Billet d’humeur #10 | 16/11/2017 par Romain Baudoin

LE SOUFFLE DU SAUVAGE

En 1859, le journaliste Henry Ribadieu écrivait sur les landais : « […] ces derniers sauvages sont destinés à disparaître sans retour. La civilisation, en effet, les chasse devant elle, comme fait aux États-Unis la civilisation américaine […]»

Depuis la révolution française et son jacobinisme centralisateur, nous avons assisté au lessivage progressif des identités locales, pratiques populaires subtiles et variées qui enrichissaient notre patrimoine commun.
Pourquoi ? Pour inventer une histoire commune, faire société autour de la notion de progrès, d’intérêt général et transformer la province sauvage en terre civilisée française.
Une république une et indivisible s’opposant à la diversité des us et coutumes.
Internet a parachevé le tableau en offrant un accès illimité à la connaissance, créant une communauté de « citoyen du monde » connectés virtuellement mais déconnectés réellement.
La liberté a muté en libéralisme, l’égalité en uniformisme et la fraternité en individualisme.
Une culture de masse pour tous, contrôlée et divertissante, des modes éphémères, renouvelables et rentables.
Ce phénomène de déculturation donne des envies d’exotisme aux plus curieux.
Ils vont chercher du vivant, du cosmopolite, de l’étrange … notamment dans les anciens pays coloniaux qui regorgent de pratiques populaires collectives, alors que chez eux, pays colonisateur, cette culture du peuple semble mourante.
Ils observent l’étranger comme un élément singulier qu’ils envient pour son enracinement, « le bon sauvage, libre et indomptable», allant parfois jusqu’à singer tout ou partie de sa culture qu’ils ne peuvent maîtriser.
Ils évitent ainsi une implication plus personnelle, une interrogation sur leur identité, sur leur patrimoine, sur leur capacité à faire ou plutôt à refaire communauté « ici et maintenant ».
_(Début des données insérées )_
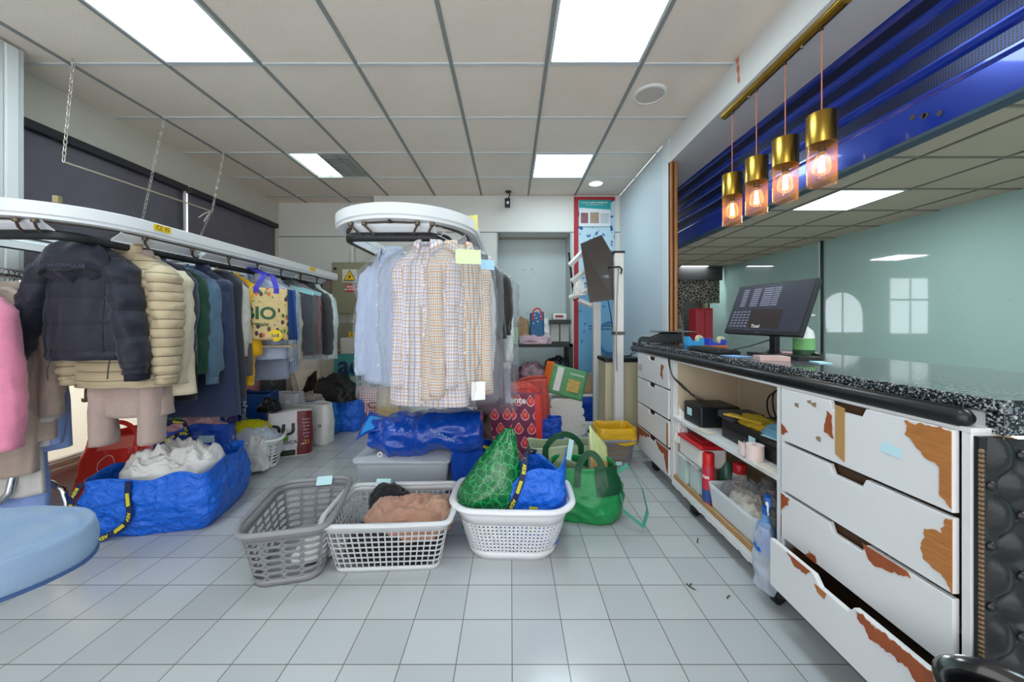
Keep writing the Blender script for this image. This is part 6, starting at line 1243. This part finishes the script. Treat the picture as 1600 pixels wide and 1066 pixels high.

Dans les années 70 c’est bien cette prise de conscience qui a créé le mouvement revivaliste.
De jeunes musiciens/danseurs post 68 qui ont arpenté les régions pour collecter des savoirs populaires et surtout pour se les réapproprier.
Ils ont malgré eux mis en place un environnement original et restreint favorable à une pratique populaire actuelle s’appuyant sur des traces d’une culture antérieure.

« Nous sommes des musiciens de tradition revivaliste ! »

Nous ne prétendons pas faire société, nous n’avons pas les moyens de toucher la masse et nos pratiques sont certes « à l’abri du succès commercial » (J.Mespoulède), mais pour autant nous nous inscrivons dans une histoire, nous remplissons des fonctions sociales (fêtes calendaires, danses, cérémonies, …), nous valorisons, transmettons, nous créons, nous improvisons, nous diffusons… nous vivons avec un savoir oral populaire vivant et en mouvement !

Il faut tenir compte de l’intégralité de nos pratiques pour éviter les clichés, les idées préconçues et les stéréotypes grossiers que l’on entend souvent, parfois même par des gens bienveillants peu ou mal renseignés sur notre réalité et notre filiation.